Culture

Judeo-Christian Themes in the Smashing Pumpkins’ Oceania, Part 10: Contentment

Contentment

Welcome to Week 10 of my series listening through the Smashing Pumpkins’ 2012 release Oceania, delving into the lyrics, and looking for Judeo-Christian themes and values. Feel free to check out Parts 1-8  at your leisure. Last week we looked at the value of faith in Track 10, “The Chimera.”

This week we’re taking Track 11, “Glissandra,” for a spin. This tune rocks easily and smoothly, with a driving bass groove and guitar and keyboard lines typical of Smashing Pumpkins’ work. As with the rest of the album, Corgan is in fine, confident voice here. His lyrics come from the perspective of someone who has experienced what life has to offer, and he makes some observations:

As life uncovers our unions pulled threadbare
Pleasure taps it’s vein
I’ve been hungry and I’ve been full
And I’ve been sated some more

[…]

I used to know
What a wish was for

[…]

What’s left for me to leave for you unsaid?
You can’t fill with dread
I’ve been hungry and I’ve been full

Here, Corgan echoes the Biblical concept of contentment. Throughout both the Old and New Testaments, we can find instructions to be content with what we have. In the book of Ecclesiastes, Solomon – the wisest man who ever lived, according to the Bible – wrote that he had seen it all, and he knew that pleasure, materialism, and even wisdom do not fulfill on their own. Instead, Solomon says:

24 A person can do nothing better than to eat and drink and find satisfaction in their own toil. This too, I see, is from the hand of God, 25 for without him, who can eat or find enjoyment? 26 To the person who pleases him, God gives wisdom, knowledge and happiness, but to the sinner he gives the task of gathering and storing up wealth to hand it over to the one who pleases God. This too is meaningless, a chasing after the wind. (Ecclesiastes 2:24-26)

In Psalm 37, King David instructs God’s people:

3 Trust in the Lord and do good; dwell in the land and enjoy safe pasture. 4 Take delight in the Lord, and he will give you the desires of your heart. 5 Commit your way to the Lord; trust in him and he will do this…

In the famous Sermon on the Mount, Jesus instructs His followers:

25  “Therefore I tell you, do not worry about your life, what you will eat or drink; or about your body, what you will wear. Is not life more than food, and the body more than clothes? 26 Look at the birds of the air; they do not sow or reap or store away in barns, and yet your heavenly Father feeds them. Are you not much more valuable than they? 27 Can any one of you by worrying add a single hour to your life?
28  “And why do you worry about clothes? See how the flowers of the field grow. They do not labor or spin. 29 Yet I tell you that not even Solomon in all his splendor was dressed like one of these. 30 If that is how God clothes the grass of the field, which is here today and tomorrow is thrown into the fire, will he not much more clothe you—you of little faith? 31 So do not worry, saying, ‘What shall we eat?’ or ‘What shall we drink?’ or ‘What shall we wear?’ 32 For the pagans run after all these things, and your heavenly Father knows that you need them. 33 But seek first his kingdom and his righteousness, and all these things will be given to you as well. (Matthew 6:25-33)

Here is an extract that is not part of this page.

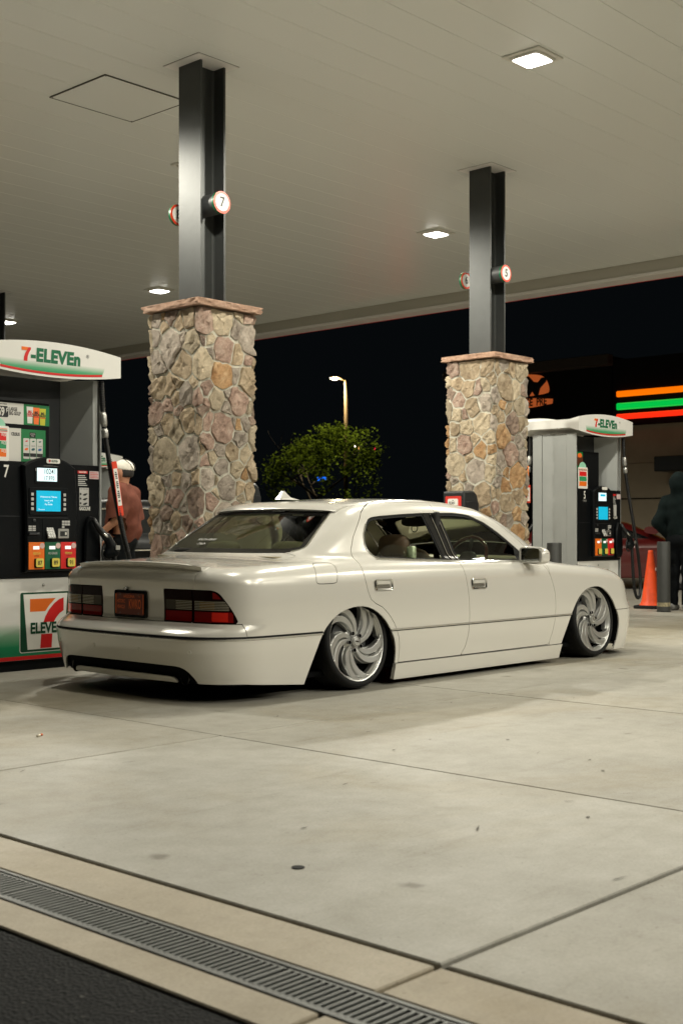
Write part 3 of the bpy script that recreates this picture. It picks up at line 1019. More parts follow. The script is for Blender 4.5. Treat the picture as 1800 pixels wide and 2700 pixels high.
def panel(name, phis, mat, off=0.0, rim=.010, sides='c', fn=car_body, parent=None, gap=.0025, src=None, mirror_rim=False):
    """cut a panel out of the body skin; phis are functions of (U,y,z), negative inside.
    sides: 'c' = both halves joined, 'r' / 'l' / 'rl' = one object per side"""
    P, T = (P0, T0) if src is None else src
    flat = []
    for ph in phis:
        flat.extend(ph if isinstance(ph, (list, tuple)) else [ph])
    for ph in flat:
        v = ph(P[:, 0], P[:, 1], P[:, 2]) + gap
        P, T = clip(P, T, v)
        if len(T) == 0: return []
    mid = np.abs(P[:, 1]) < 1e-6
    P = newton(fn, P, 2)
    P[mid, 1] = 0
    N = grad(fn, P); N /= np.linalg.norm(N, axis=1)[:, None]
    N[mid, 1] = 0
    P = P + N * off
    # outward winding
    fn_ = np.cross(P[T[:, 1]] - P[T[:, 0]], P[T[:, 2]] - P[T[:, 0]])
    if (fn_ * N[T[:, 0]]).sum() < 0: T = T[:, ::-1]
    # rim turned inwards along the cut
    if rim > 0:
        e = np.concatenate([T[:, [0, 1]], T[:, [1, 2]], T[:, [2, 0]]])
        k = np.sort(e, 1); key = k[:, 0] * (len(P) + 1) + k[:, 1]
        u, inv, ct = np.unique(key, return_inverse=True, return_counts=True)
        be = e[ct[inv.ravel()] == 1]
        be = be[~(mid[be[:, 0]] & mid[be[:, 1]])]
        bv = np.unique(be); mp = -np.ones(len(P), int); mp[bv] = np.arange(len(bv))
        n0 = len(P)
        A = P[bv]; B = P[bv] - N[bv] * rim
        d = np.zeros((len(bv), 3))
        for a, b in be:
            t = P[b] - P[a]
            c = np.cross(t, N[a]); d[mp[a]] += c; d[mp[b]] += c
        d /= np.maximum(np.linalg.norm(d, axis=1), 1e-9)[:, None]
        P = np.concatenate([P, A, B]); N = np.concatenate([N, d, d])
        a = mp[be[:, 0]] + n0; b = mp[be[:, 1]] + n0; m = len(bv)
        T = np.concatenate([T, np.stack([a, a + m, b], 1), np.stack([b, a + m, b + m], 1)])
    out = []
    parent = parent or car
    def emit(P, T, N, nm):
        o = raw_mesh(nm, P - OFF, T, mat, parent, N=N)
        out.append(o)
    FL = np.array([1, -1, 1])
    R = (P * FL, T, N * FL)          # near side = negative y
    Lf = (P, T[:, ::-1], N)
    # check winding: R keeps outward if T was outward for +y
    R = (P * FL, T[:, ::-1], N * FL); Lf = (P, T, N)
    if sides == 'c':
        n = len(P)
        emit(np.concatenate([R[0], Lf[0]]), np.concatenate([R[1], Lf[1] + n]), np.concatenate([R[2], Lf[2]]), name)
    else:
        for s in sides:
            q = R if s == 'r' else Lf
            emit(*q, name)
    return out

# ---- outlines read off in side view (x along the car, z up)
DOOR_R = [(6.47, 1.213), (6.368, 1.197), (6.30, 1.172), (6.236, 1.137), (6.14, 1.045), (6.071, .972), (6.02, .89), (6.004, .825), (5.998, .76), (6.005, .70), (6.02, .63), (6.045, .575), (6.09, .546), (6.16, .518), (6.225, .467), (6.275, .41), (6.305, .362), (6.328, .31), (6.338, .25), (6.335, .146), (7.008, .146), (7.06, .21), (7.086, .30), (7.092, .40), (7.088, .52), (7.068, .66), (7.052, .76), (7.044, .80), (7.005, 1.145), (7.015, 1.183), (7.035, 1.219)]
DOOR_F = [(7.035, 1.219), (7.015, 1.183), (7.005, 1.145), (7.044, .80), (7.052, .76), (7.068, .66), (7.088, .52), (7.092, .40), (7.086, .30), (7.06, .21), (7.008, .146), (8.11, .149), (8.15, .24), (8.178, .34), (8.185, .44), (8.175, .54), (8.13, .66), (8.075, .755), (8.06, .80), (8.04, .87), (7.97, .925), (7.82, 1.028), (7.64, 1.135), (7.50, 1.185), (7.36, 1.210), (7.2, 1.219)]
WIN_R = [(6.313, 1.104), (6.40, 1.113), (6.60, 1.126), (6.87, 1.139), (6.955, .806), (6.60, .818), (6.245, .832), (6.205, .845), (6.165, .892), (6.160, .93), (6.178, .989), (6.23, 1.055), (6.27, 1.09)]
WIN_F = [(7.040, 1.141), (7.222, 1.143), (7.35, 1.136), (7.42, 1.124), (7.559, 1.074), (7.684, 1.007), (7.813, .925), (7.90, .865), (7.915, .84), (7.905, .795), (7.86, .788), (7.093, .801)]
WIN_F_GLASS = [(7.02, 1.15), (7.222, 1.155), (7.42, 1.135), (7.559, 1.084), (7.684, 1.017), (7.80, .94), (7.80, .78), (7.07, .79)]
PILLAR_T = [(6.87, 1.139), (7.040, 1.141), (7.093, .801), (6.955, .806)]
ARCH_R = [(5.42, -.2), (5.44, .02), (5.475, .12), (5.53, .24), (5.59, .365), (5.65, .435), (5.732, .491), (5.84, .525), (5.945, .534), (6.05, .518), (6.141, .471), (6.2, .42), (6.245, .366), (6.285, .30), (6.302, .22), (6.298, .14), (6.285, .03), (6.28, -.2)]
ARCH_F = [(8.24, -.2), (8.25, .03), (8.29, .15), (8.36, .28), (8.412, .371), (8.487, .473), (8.582, .538), (8.66, .563), (8.771, .573), (8.863, .560), (8.957, .511), (9.025, .456), (9.073, .397), (9.11, .345), (9.136, .29), (9.143, .229), (9.129, .14), (9.075, .03), (9.06, -.2)]
ARCH_R = chaikin(ARCH_R, 1); ARCH_F = chaikin(ARCH_F, 1)

DOOR_Rs = DOOR_R; DOOR_Fs = DOOR_F
def inside(poly): return lambda U, y, z: polysd(U, z, poly)
def outside(poly): return lambda U, y, z: -polysd(U, z, poly)
def neg(f): return lambda U, y, z: -f(U, y, z)
def side_only(U, y, z): return .5 - y
arch_r, arch_f = outside(ARCH_R), outside(ARCH_F)
BL = .383                                                  # bumper strip height at the rear
def bump_top(U, y, z):                                     # rear bumper: below strip, or the ledge under the lamps
    a = np.maximum(z - BL, U - 5.62)
    b = np.maximum(z - .466, U - (4.985 - .18 * (z - .46)))
    return np.minimum(a, b)
def lid_side(U, y, z): return y - np.where(z > .70, .575 + .115 * np.clip(U - 4.9, 0, 1), np.where(z > .668, .565, .5455))
def lid_area(U, y, z): return np.maximum(np.maximum(lid_side(U, y, z), U - (5.545 + .16 * y * y)), .468 - z)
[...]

The Apostle Paul thanks the congregation in Philippi for their generous gifts to him with an encouraging lesson in contentment:

10 How I praise the Lord that you are concerned about me again. I know you have always been concerned for me, but you didn’t have the chance to help me. 11 Not that I was ever in need, for I have learned how to be content with whatever I have. 12 I know how to live on almost nothing or with everything. I have learned the secret of living in every situation, whether it is with a full stomach or empty, with plenty or little. 13 For I can do everything through Christ, who gives me strength. (Philippians 4:10-13)

Paul also tells Timothy that “godliness with contentment is great gain” (1 Timothy 6:6), while the author of Hebrews reminds believers to “be content with what you have, because God has said, ‘Never will I leave you; never will I forsake you’ (Hebrews 13:5). If God is all we need, why not be content with Him?

The idea of contentment is a radical one, especially this time of year when materialism rears its ugly head higher than any other time. My prayer for everyone who reads this is that, regardless of your beliefs, you will be filled with contentment.